Enfin, tous les autres membres permanents du Centre ont été rencontrés132 afin de travailler leur contribution au réseau de relations dans lequel sont insérés les apprentis : le médecin et un kinésithérapeute, le préparateur physique, le responsable du recrutement et celui de la scolarité. Ici aussi, la présence sur le terrain, en particulier dans l’espace de soins, permettait de mêler entretiens et observations et de rendre plus productives les deux techniques employées. De plus, des entretiens extérieurs au club ont été réalisés afin d’élargir notre perception de l’objet, avec un conseiller technique du District du Rhône et un jeune agent sportif de l’agglomération lyonnaise.

Notes
124.

Deux de ces entraîneurs avaient été rencontrés lors du D.E.A.

125.

Les grilles d’entretien avec les entraîneurs se composaient des thématiques suivantes : entraînement (programme, composition des séances, qualités et savoir-faire exigés, règles de discipline, etc.), compétition (composition de l’équipe, choix des postes, titulaires et capitanat, notation des joueurs, etc.), suivi scolaire (suivi des notes, relations avec les établissements, avec les parents) et parcours personnel (professionnel, scolaire et sportif).

126.

Nous avons pratiqué ce sport en club mais sur une durée relativement courte (5 ans) et sans jamais pénétrer le haut niveau (club professionnel ou sélection fédérale).

127.

L. Wacquant, Corps et âme : carnets ethnographiques d’un apprenti boxeur, Marseille, Agone, 2000, p. 60.

128.

M. Duneier, « Garder sa tête sur le ring ? Sur la négligence théorique et autres écueils de l’ethnographie », Revue française de sociologie, 2006, Vol. 47, n° 1, p. 153.

129.

B. Lahire, L’homme pluriel, Op.
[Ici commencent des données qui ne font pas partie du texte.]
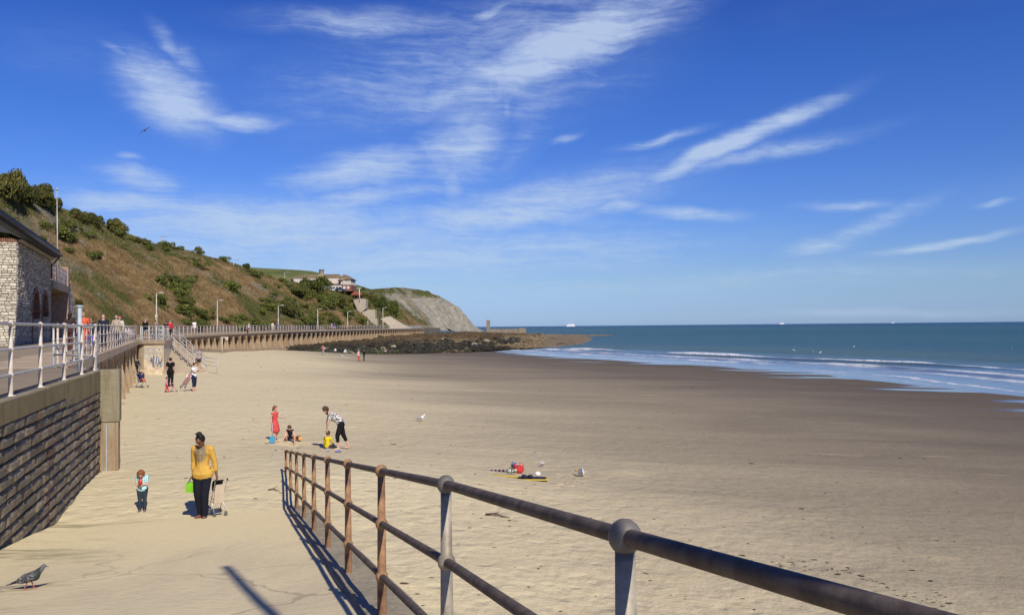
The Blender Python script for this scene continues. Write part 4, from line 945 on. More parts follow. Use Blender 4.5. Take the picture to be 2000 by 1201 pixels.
def rubble(mb, org, du, nrm, L_, z0, z1, ztop=None, skip=None, sw=(.13, .40), shh=(.09, .20), seed=1):
    r_ = random.Random(seed); z = z0
    while z < z1:
        h_ = r_.uniform(*shh); s = -r_.uniform(0, .3)
        while s < L_:
            w = r_.uniform(*sw); a, b = max(s, 0)+.012, min(s+w, L_)-.012; s += w
            if b-a < .05: continue
            mid = (a+b)/2; zz = z+r_.uniform(-.018, .018)
            if skip and skip(mid, z+h_/2): continue
            if ztop and z+h_ > ztop(mid): continue
            if z+h_ > z1+.05: continue
            o1, o2 = .0, r_.uniform(.025, .075); e = .028
            q = lambda u, o, zq: tuple(org+du*u+nrm*o+Vector((0, 0, zq)))
            mb.add([q(a, o1, zz), q(b, o1, zz), q(b, o1, zz+h_-.02), q(a, o1, zz+h_-.02), q(a+e, o2, zz+e), q(b-e, o2, zz+e*.8), q(b-e*1.2, o2*.9, zz+h_-.02-e), q(a+e, o2, zz+h_-.02-e)],
                   [(4, 5, 6, 7), (0, 1, 5, 4), (1, 2, 6, 5), (2, 3, 7, 6), (3, 0, 4, 7)])
        z += h_
def arch_in(s, z, s0, s1, zt):
    r_ = (s1-s0)/2; zc = zt-r_*1.15; return s0-.12 < s < s1+.12 and (z < zc or ((s-(s0+s1)/2)/(r_+.12))**2+((z-zc)/(r_*1.15+.12))**2 < 1)
AR = [(5.7, 9.0, 8.55), (10.2, 13.3, 8.55)]
def inarch(s, z): return any(arch_in(s, z, *a) for a in AR)
# main wall with real arched openings: built of vertical strips
m_ = MB(); ss = sorted(set([0, 15.1]+[a for A in AR for a in A[:2]]+[A[0]+(A[1]-A[0])*k/12 for A in AR for k in range(13)]))
for a, b in zip(ss[:-1], ss[1:]):
    mid = (a+b)/2; zb = BZ-.3
    for (s0, s1, zt) in AR:
        if s0 <= mid <= s1:
            r_ = (s1-s0)/2; zb = zt-r_*1.15+r_*1.15*math.sqrt(max(0, 1-((mid-(s0+s1)/2)/r_)**2))
    m_.extr([tuple(bp(a, -.55, zb)), tuple(bp(b, -.55, zb)), tuple(bp(b, 0, zb)), tuple(bp(a, 0, zb))], [tuple(bp(a, -.55, BT)), tuple(bp(b, -.55, BT)), tuple(bp(b, 0, BT)), tuple(bp(a, 0, BT))])
put(m_.build('seaward_wall', STM), sbld)
m_ = MB(); rubble(m_, bp(0, 0, 0), bd_, bn_, 15.1, BZ, BT-.05, None, inarch, seed=3); put(tag(m_.build('rubble_facing', RUB), kind='stuff'), sbld)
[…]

Cit., p. 193-199. Il souligne, en particulier, que toutes les paroles ne constituent pas une rupture avec un mode pratique d’action ou d’apprentissage, et qu’elles sont au contraire très présentes dans l’initiation pugilistique décrite par L. Wacquant.

130.

L. Wacquant, « Corps et âme », Op. Cit., p. 62.

131.

Comme le souligne S. Faure à propos de la danse : « l’expérience sensorielle se construit ainsi avec d’autres pratiquants et se structure dans des pratiques sociales/langagières » [S. Faure, Les processus d’incorporation et d’appropriation du métier de danseur, Op. Cit., p. 368].

132.

A l’exception d’un seul, un kinésithérapeute travaillant à mi-temps au Centre.